AMSTERDAM, (Reuters) – Wim Kok, a former Dutch prime minister who helped forge the country’s famed consensus-based politics and oversaw pioneering legalisations of euthanasia and gay marriage, died on Saturday of heart failure.
Kok, who was 80, led two centrist coalitions between 1994 and 2002, overseeing a period of recovery and then of strong economic growth.
Kok, a labour union leader earlier in his career, was one architect of the country’s famed “polder”, or consensus model, in which unions agreed to pay restraint in exchange for more jobs, while employers and the government guaranteed support and retraining after layoffs.
As prime minister he reined in spending on healthcare, pensions, education and child benefits, using the savings to promote employment.
In a world first, euthanasia was legalised in the Netherlands in 2002, formalising decades of practice.
Though Denmark had first legalised gay partnerships in the 1980s, the Netherlands followed in 1998 and became the first to erase any distinction between same-sex and other marriages in 2001.
Kok was friends with British Prime Minister Tony Blair and then-U.S. president Bill Clinton as they crafted the moderate centre-left “Third Way”.
“Shaking off ideological feathers is not a problem only. For a political party like ours, it’s also a liberating experience,” Kok said of steering Labour toward the political centre.
Prime Minister Mark Rutte praised Kok as someone who “stood above political parties.”
Kok was “totally reliable, totally upright, and always focused on solutions,” Rutte said in a statement.
Internationally, Kok was strongly pro-European, helping to seal European economic and monetary union at the Amsterdam summit in 1997.
His political career ended in two dramas. Shortly before pivotal 2002 elections, his entire cabinet resigned over the role the Dutch military played as U.N. peacekeepers in Bosnia.
A study by the Netherlands Institute for War, Holocaust and Genocide Studies found Kok’s first cabinet blundered badly by sending Dutch troops to defend Srebrenica, a U.N.-declared safe zone, during the Bosnia War.

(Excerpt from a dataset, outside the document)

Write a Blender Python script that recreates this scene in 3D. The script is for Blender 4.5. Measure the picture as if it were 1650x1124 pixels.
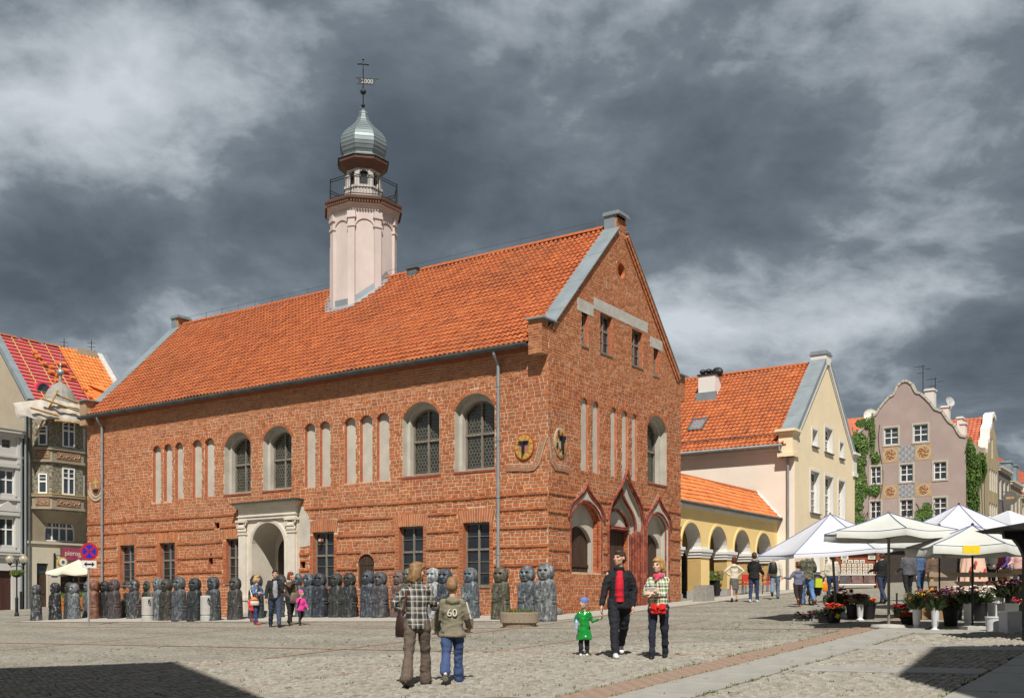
import bpy, bmesh, math, random
import numpy as np
from mathutils import Vector, Matrix, noise as mnoise, geometry as mgeo
S = bpy.context.scene
for _o in list(bpy.data.objects): bpy.data.objects.remove(_o)
C = S.collection
rnd = random.Random(7)
R = math.radians
# ------------------------------------------------------------------ camera
FPX, HZ, CX, CZ = 1688.0, 968.0, 825.0, 1.63      # focal length, horizon and centre in photo pixels; eye height
cd = bpy.data.cameras.new('camera'); cam = bpy.data.objects.new('camera', cd); C.objects.link(cam)
cam.location = (0, 0, CZ); cam.rotation_euler = (R(90), 0, 0)
cd.sensor_width = 36; cd.lens = 36*FPX/1650; cd.shift_y = (HZ-562)/1650
cd.clip_start = 0.1; cd.clip_end = 3000
S.camera = cam
# ------------------------------------------------------------------ sun and sky
SUN_EL = R(52); SUN_H = Vector((0.02, -1.0)).normalized()      # horizontal direction towards the sun
sd = bpy.data.lights.new('sun', 'SUN'); sd.energy = 5.0; sd.angle = R(0.55); sd.color = (1.0, 0.95, 0.87)
sun = bpy.data.objects.new('sun', sd); C.objects.link(sun)
sv = Vector((SUN_H.x*math.cos(SUN_EL), SUN_H.y*math.cos(SUN_EL), math.sin(SUN_EL)))
sun.rotation_euler = sv.to_track_quat('Z', 'Y').to_euler(); sun.location = (0, -20, 60)
W = bpy.data.worlds.new('World'); S.world = W; W.use_nodes = True
nt = W.node_tree; nt.nodes.clear()
def N(t, typ, **kw):
    n = t.nodes.new(typ)
    for k, v in kw.items():
        if k[0] == '_': n.inputs[int(k[1:])].default_value = v
        else: setattr(n, k, v)
    return n
def LK(t, a, ao, b, bi): t.links.new(a.outputs[ao], b.inputs[bi])
def mth(t, op, a, b=None, c=None, clamp=False):
    n = t.nodes.new('ShaderNodeMath'); n.operation = op; n.use_clamp = clamp
    for i, v in enumerate((a, b, c)):
        if v is None: continue
        if isinstance(v, (int, float)): n.inputs[i].default_value = v
        else: t.links.new(v, n.inputs[i])
    return n.outputs[0]
def ramp(t, fac, stops, interp='LINEAR'):
    n = t.nodes.new('ShaderNodeValToRGB'); cr = n.color_ramp; cr.interpolation = interp
    while len(cr.elements) > 1: cr.elements.remove(cr.elements[0])
    cr.elements[0].position = stops[0][0]; cr.elements[0].color = tuple(stops[0][1][:3])+(1,)
    for p, c in stops[1:]:
        e = cr.elements.new(p); e.color = tuple(c[:3])+(1,)
    t.links.new(fac, n.inputs[0]); return n.outputs[0]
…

Outmanned and outgunned, the Dutch battalion did not fight to defend the enclave when battle-hardened Bosnian Serb forces stormed it in 1995. The Dutch looked on helplessly and even helped separate women from men and boys as the Bosnian Serbs prepared to slaughter 8,000 Muslim civilians in the worst mass murder in Europe since World War Two.
Kok said in a recent interview the failure would haunt him forever. “That book will never be closed,” he said. “For many people and for some that goes more intensely than for me. But it also weighs on me.”
After Kok’s resignation in April 2002, as his caretaker government prepared for elections, the Netherlands suffered its first political assassination of the post-World War Two era.
Pim Fortuyn, the first of a new generation of Dutch populists, had declared the Kok years a “disaster” due to the country’s liberal immigration policies. Fortuyn was gunned down by an animal rights activist.
That ushered in an era of political instability and a debate on immigrants, integration, and Islam that dominated Dutch politics for the following decade, and continues to the present day.
After leaving office, Kok served on the boards of Royal Dutch Shell and ING, among others, and lobbied unsuccessfully for a European Constitution.
He is survived by his wife, Rita, and three children.